近年、「生体認証」が注目を集めている。
これは、人の指紋や顔による認証を行うことで、従来の暗証番号やカードを使用する認証とは異なり、記憶したり持ち歩き不要になり、盗難や紛失の心配がない。さらには偽造が困難であることが特徴である。
指紋認証や顔認証を搭載したスマートフォン端末が普及しはじめ、東京2020オリンピック・パラリンピック大会の本人確認に顔認証システムが採用されたりなど、われわれの身近な存在となりつつある。
この生体認証の一つに虹彩認証がある。これは、人間の瞳の虹彩の特徴を利用して、個人を特定するという技術である。
株式会社スワローインキュベートは、パナソニック株式会社の特許を活用した「虹彩認証SDK」を自社開発し提供を開始した。
理論上“最もセキュアな生体認証技術”は「虹彩認証」
同社によると、「生体認証」のなかでも、「虹彩認証」は理論上「最もセキュアな生体認証技術」であるとされているという。
また、他の生体認証と比べて経年変化がなく、タッチレスな認証を実現できることも大きな魅力だという。

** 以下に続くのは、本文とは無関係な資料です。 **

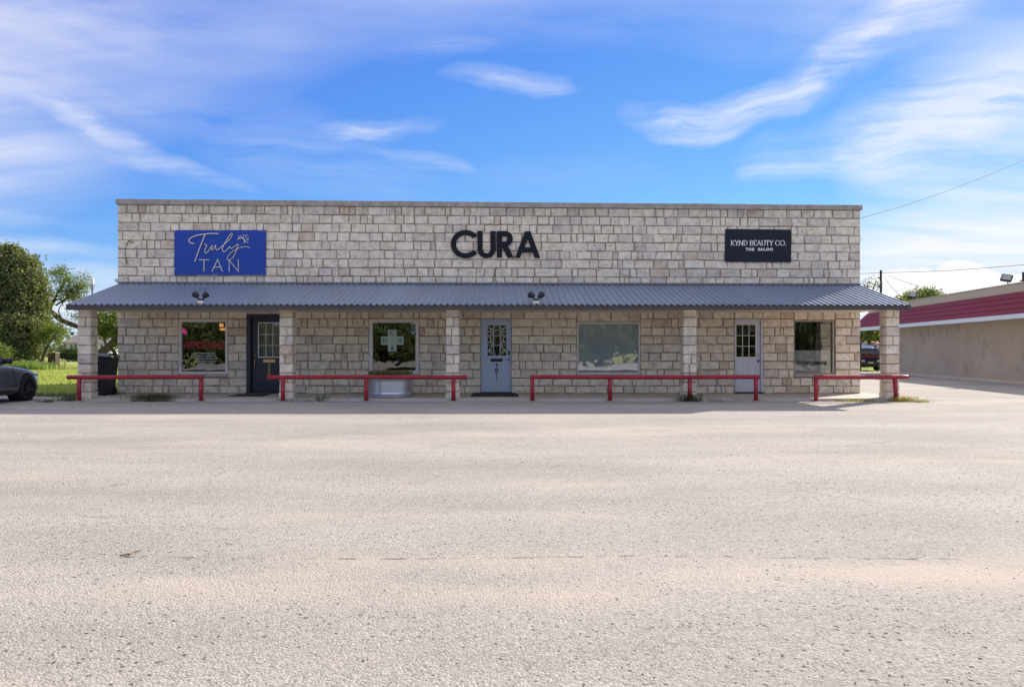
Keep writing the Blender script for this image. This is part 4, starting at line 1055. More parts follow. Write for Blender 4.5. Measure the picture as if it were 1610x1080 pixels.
# wheelie bin
bcx, bY = PX(162.5, 21.2), 21.2
bn = thing('wheelie_bin', 'black plastic wheeled bin beside the leftmost porch column', 'bin', (bcx, bY, SLAB))
def taper(x0, x1, y0, y1, z0, X0, X1, Y0, Y1, z1):
    return MB().add([(x0, y0, z0), (x1, y0, z0), (x1, y1, z0), (x0, y1, z0), (X0, Y0, z1), (X1, Y0, z1), (X1, Y1, z1), (X0, Y1, z1)], [(3, 2, 1, 0), (4, 5, 6, 7), (0, 1, 5, 4), (1, 2, 6, 5), (2, 3, 7, 6), (3, 0, 4, 7)])
taper(bcx - .22, bcx + .19, bY - .24, bY + .24, SLAB + .02, bcx - .29, bcx + .265, bY - .31, bY + .33, SLAB + 1.03).build('tub', 'black', bn)
MB().box(bcx - .31, bcx + .285, bY - .335, bY + .36, SLAB + 1.035, SLAB + 1.075, .012).build('rim', 'black', bn)
lid = MB()
for k in range(7):
    a = k / 6; lid.v += [(bcx - .31, bY - .35 + .72 * a, SLAB + 1.085 + .075 * math.sin(math.pi * a)), (bcx + .29, bY - .35 + .72 * a, SLAB + 1.085 + .075 * math.sin(math.pi * a))]
lid.f += [(2 * k, 2 * k + 1, 2 * k + 3, 2 * k + 2) for k in range(6)] + [tuple(2 * k for k in range(7)), tuple(2 * k + 1 for k in range(7))[::-1], (0, 1, 13, 12)]
lid.build('lid', 'black', bn)
MB().tube([(bcx + .30, bY - .2, SLAB + .98), (bcx + .335, bY - .2, SLAB + 1.0), (bcx + .335, bY + .2, SLAB + 1.0), (bcx + .30, bY + .2, SLAB + .98)], .015, 8).build('handle', 'black', bn, True)
for s in (-1, 1):
    MB().lathe([(0, -.03), (.10, -.03), (.12, -.015), (.12, .015), (.10, .03), (0, .03)], (bcx + .15, bY + s * .22, SLAB + .121), 18, 'y').build('wheel', 'tyre', bn, True)

# door mats
tag(MB().box(-7.35, -6.40, 20.62, 21.55, SLAB + .001, SLAB + .014, .004).build('door_mat', 'rubber'), 'thin black mat lying in front of the navy door', 'door mat', 'mats at the shop doors')
tag(taper(-.78, .53, 20.5, 21.75, SLAB + .001, -.70, .45, 20.56, 21.75, SLAB + .045).build('door_mat', 'rubber'), 'thick black rubber mat with sloped edges before the pale blue door', 'door mat', 'mats at the shop doors')
# small things seen through the first window
nn = thing('neon_sign', 'pink glowing neon shape hanging inside the top left of the first window', 'neon sign', (PX(290.5, 22.3), 22.3, PZ(526, 22.3)))
q = [(287.2, 524), (287, 519), (288, 516.5), (289.5, 517), (290, 520), (288.6, 523), (290.5, 525), (293, 523.5), (293.4, 521), (291.5, 520.3), (290.2, 522.5)]
MB().tube([(PX(a, 22.3), 22.3, PZ(c, 22.3)) for a, c in q], .026, 8).build('tube', 'neon', nn, True)
MB().tube([(PX(290.5, 22.3), 22.31, PZ(515, 22.3)), (PX(290.5, 22.3), 22.31, 2.74)], .003, 5).build('cord', 'wire', nn)
lp = thing('ceiling_light', 'warm orange light box glowing inside the top right of the first window', 'light', (PX(350, 23.0), 23.0, PZ(519, 23)))
MB().box(PX(344.5, 23), PX(350, 23), 23.0, 23.08, PZ(514, 23), PZ(508.5, 23), .01).build('upper_panel', 'lamp', lp)
MB().box(PX(345.5, 23), PX(354, 23), 23.0, 23.08, PZ(519.5, 23), PZ(516, 23), .01).build('lower_panel', 'lamp', lp)
MB().tube([(PX(349, 23), 23.09, PZ(518, 23)), (PX(349, 23), 23.09, 2.75)], .008, 6).build('hanger', 'black', lp)

# ================================================================== WEEDS
def weed(px, Y, n, r, h, m, label, sx=1.0, z=0.0):
    X = PX(px, Y)
    o = blades(n, lambda i: (X + rnd.gauss(0, r * .5) * sx, Y + rnd.gauss(0, r * .22), z), h, .012, 1.15, LEAF[m], 'weed_clump', origin=(X, Y, z), tone=(0, 1))
    return tag(o, label, 'weed', 'weeds along the porch edge')
weed(243, 19.75, 800, .60, .30, 'weed', 'largest bushy grey green weed clump in front of the left porch wall')
weed(112, 19.9, 240, .42, .22, 'weed', 'low grass tuft at the foot of the leftmost rail post')
weed(74, 19.3, 110, .22, .12, 'weed', 'small isolated dark weed on the pavement near the car nose')
weed(478, 19.75, 200, .55, .12, 'weed', 'flat spreading weed mat between the second column and planter')
weed(505, 19.7, 60, .22, .26, 'weed', 'spiky weed with long blades left of the planter')
weed(1086, 19.6, 160, .30, .34, 'bush', 'dark leafy weed around the rail post at the fourth column')
weed(1125, 19.72, 70, .3, .07, 'weed', 'thin line of weeds at the slab edge before the lilac door')
weed(1345, 19.62, 260, .62, .12, 'dry', 'dry yellow weed strip along the sunlit slab corner', 1.0)
weed(1422, 19.55, 240, .38, .22, 'dry', 'dry yellow tuft at the foot of the rightmost rail post')
weed(1448, 19.3, 110, .28, .12, 'dry', 'low dry weed trailing right of the end column')
weed(182, 21.5, 120, .25, .30, 'weed', 'grass growing against the left corner of the stone wall')
weed(148, 20.0, 60, .12, .14, 'weed', 'few blades at the base of the leftmost column')

# ================================================================== CARS
def loft(stations, prof):
    """stations along y; prof(s) -> half section points from bottom centre up over to top centre"""
    secs = [prof(s) for s in stations]; n = len(secs[0]); b = MB()
    for s, q in zip(stations, secs):
        full = [(x, s[0], z) for x, z in q] + [(-x, s[0], z) for x, z in reversed(q[1:-1])]
        b.v += full
    m = 2 * n - 2
    for i in range(len(secs) - 1):
        for k in range(m): b.f.append((i * m + k, i * m + (k + 1) % m, (i + 1) * m + (k + 1) % m, (i + 1) * m + k))
    b.f += [tuple(range(m))[::-1], tuple((len(secs) - 1) * m + k for k in range(m))]
    return b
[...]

「虹彩認証」は、過去に国内で研究されていたこともあるが、研究者の確保やコストの問題等が立ちはだかり、結局は研究を存続できずに日の目をみることはなかった。
今回、株式会社スワローインキュベートは、パナソニック株式会社が特許として権利化したものや研究成果を活用し、最新のテクノロジーを駆使した。
これにより、さまざまなエンジンやアプリケーションなどに組み込んで「虹彩認証機能」搭載製品を開発できる「国産虹彩認証SDK」の開発に成功し、ライセンス提供を開始した。
現在、複数社にて導入実証を進めており、近日「導入事例」として公開予定だという。
理論上「最もセキュアな生体認証技術」な「虹彩認証」
「SDK」とは、「Software Development Kit」の略で、「開発キット」のことであり、「虹彩認証SDK」は、同社の「虹彩認証エンジン」を「SDK化」したものだという。
「虹彩認証SDK」の特徴は以下のとおり。
- 日本初の「国産 虹彩認証SDK」
これまで外国産に頼らざるを得なかった「虹彩認証技術」を自社開発し、「SDK」として日本で初めて提供する。 - 世界初の「瞳孔径マルチテンプレート方式」を実装(パナソニック特許活用)
世界初の「瞳孔径マルチテンプレート方式」を用いることで、虹彩認証において従来より課題となっていた「照度条件の異なる撮影環境」での認証精度の向上に成功した。 - 1秒未満の「高速な認証速度」
特許活用や独自の研究により、UX向上に欠かせない高速な認証速度を実現した。 - 他のエンジンやAI、IoTサービスなどと組み合わせ可能
「SDK」提供のため、他機能との組み合わせが自在である。今すでに製品化、もしくは開発中の製品やサービスにも「虹彩認証」を組み込むことが可能だという。 - さまざまな導入シーンで虹彩認証の利点を活かす
オフィス・工場・マンションなどの入退室管理セキュリティやコネクテッドカー・ATM空港・スマートフォンなどの各種IoT端末での本人認証。またPOSレジ・レジャー施設などの決済デバイスにも活用できる。
手袋やマスクを着用するような、従来の指紋認証や顔認証では難しい利用シーンにおいても「虹彩認証」なら導入可能だという。
情報セキュリティに不可欠な生体認証
先日、筆者が使用しているクレジットカード会社から一通の封書が来た。
そこには、「あなたの個人情報が流出した可能性があります・・・」と書いてあり、もちろんそれはその企業のミスであるため、お詫びとして500円の商品券が同封されていた。筆者は非常な怒りを覚えたものだ。
このように、現在、テクノロジーの進化ととも、個人データの流出、企業であれば企業情報の漏えい、など情報セキュリティについての新たな脅威にさらされている。
このため、より高いセキュリティを求めて「虹彩認証」をはじめ、生体認証は今後も発展していくだろう。